Por várias circunstâncias podemos aceder a novos dados, a novas informações e fazer uma releitura das fontes escritas que alteram a leitura que nos foi veiculada.
Relativamente à dominação masculina nas sociedades ocidentais é muito difundida a ideia de que ela foi pacificamente aceite. Digamos que faz também parte da história da discriminação ocultar quem se opôs e contestou o domínio e a subjugação.
É a velha técnica de apresentar como natural o que é cultural e, assim, conduzir ao conformismo e à passividade.
Para justificar esta tese aponto apenas dois exemplos, um ao nível da religião, outro da filosofia.
Na história das religiões, as primeiras figuras de imagens sagradas são mulheres, algumas grávidas, e muitos dos mitos originais salientam o poder criador das mulheres, sendo estas ligadas à vida e à fertilidade, situação que é frequentemente “ignorada”.
Relativamente ao cristianismo e à Bíblia, foi feita uma interpretação que, por um lado, suaviza a figura fracturante de Cristo e, por outro, ignora o papel fundamental de figuras femininas na vida e na morte de Cristo.
Retirou-se dos textos sagrados a figura de Lilith e ignora-se uma interpretação de Eva como possível metáfora para a desmedida curiosidade e interesse do ser humano pelo conhecimento.
A versão “oficial” é a que a apresenta como metáfora do “mal”. E toda a história subsequente se construiu a partir desta ideia de maléfica” e/ou inferior, deixando na sombra todas as figuras femininas e o seu papel criador ao nível do pensamento, da arte, da própria religião.
Assim como foi esquecido o papel da mulher nos primeiros séculos do cristianismo e durante a Idade Média.
O mesmo aconteceu relativamente à filosofia (e também à ciência).
As mulheres que pensaram, investigaram e construíram saberes foram votadas ao esquecimento, a uma não-existência. Só muito recentemente se começou a falar sobre algumas filósofas e cientistas, por exemplo, Hipátia de Alexandria, filósofa e matemática, responsável pela escola platónica de Alexandria.
Também a recensão que foi feita dos grandes filósofos tendeu a ignorar os aspectos do seu pensamento que não se coadunavam com a visão “oficial”. Textos que apresentavam perspectivas diferentes foram esquecidos.
É bem significativo o exemplo de Platão que, embora reduza as mulheres a uma situação de infantilidade, irracionalidade e inferioridade equiparável, por exemplo, à dos escravos, apresenta uma posição que foge à representação vigente quando se refere ao estatuto das mulheres na cidade ideal.

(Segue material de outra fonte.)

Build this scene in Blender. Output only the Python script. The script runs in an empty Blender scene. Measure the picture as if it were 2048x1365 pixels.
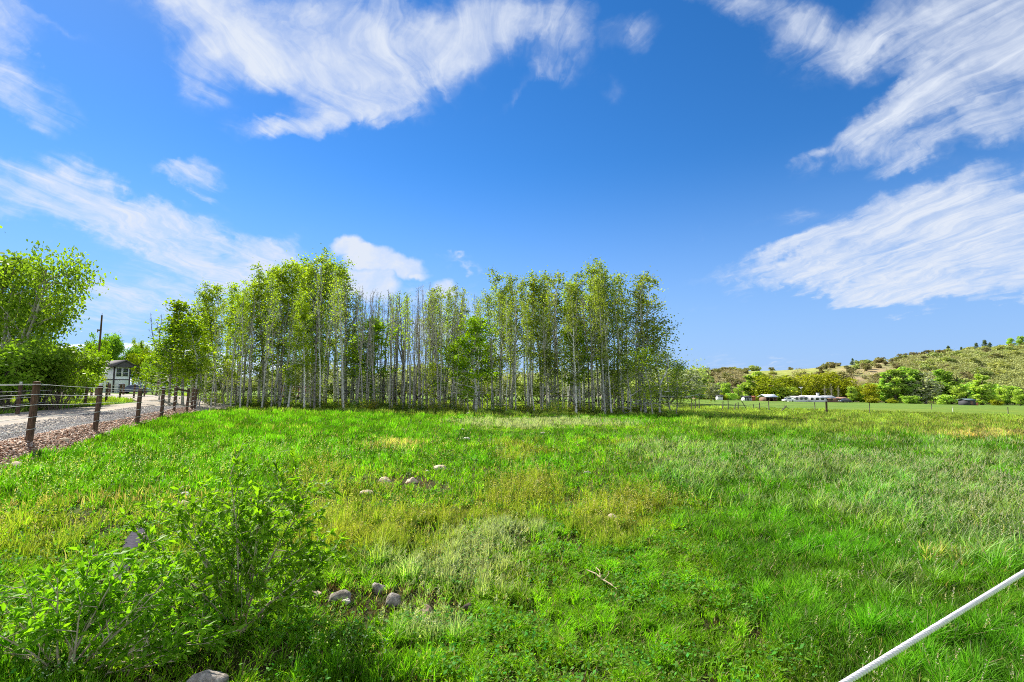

Com efeito, no livro V da República considera que todas as tarefas, inclusive as que se referem aos assuntos de guerra, estão ao alcance das mulheres: “elas tomarão parte em tudo o que diz respeito à guarda da cidade” (República, 457 b).
Em síntese, também no campo filosófico as mulheres foram discriminadas e isso aconteceu sempre que a história da filosofia (e da ciência) deixou na sombra as mulheres que se destacaram na busca do conhecimento. Este processo acontece ainda hoje, sendo bem visível ao nível académico e nos currículos escolares.
Deste modo, parece-me legítimo concluir que os caminhos da igualdade passarão inevitavelmente por uma outra leitura da História que tire da sombra tudo o que lá está esquecido.
Porque, de facto, a História pode sempre ser escrita/lida de outro modo.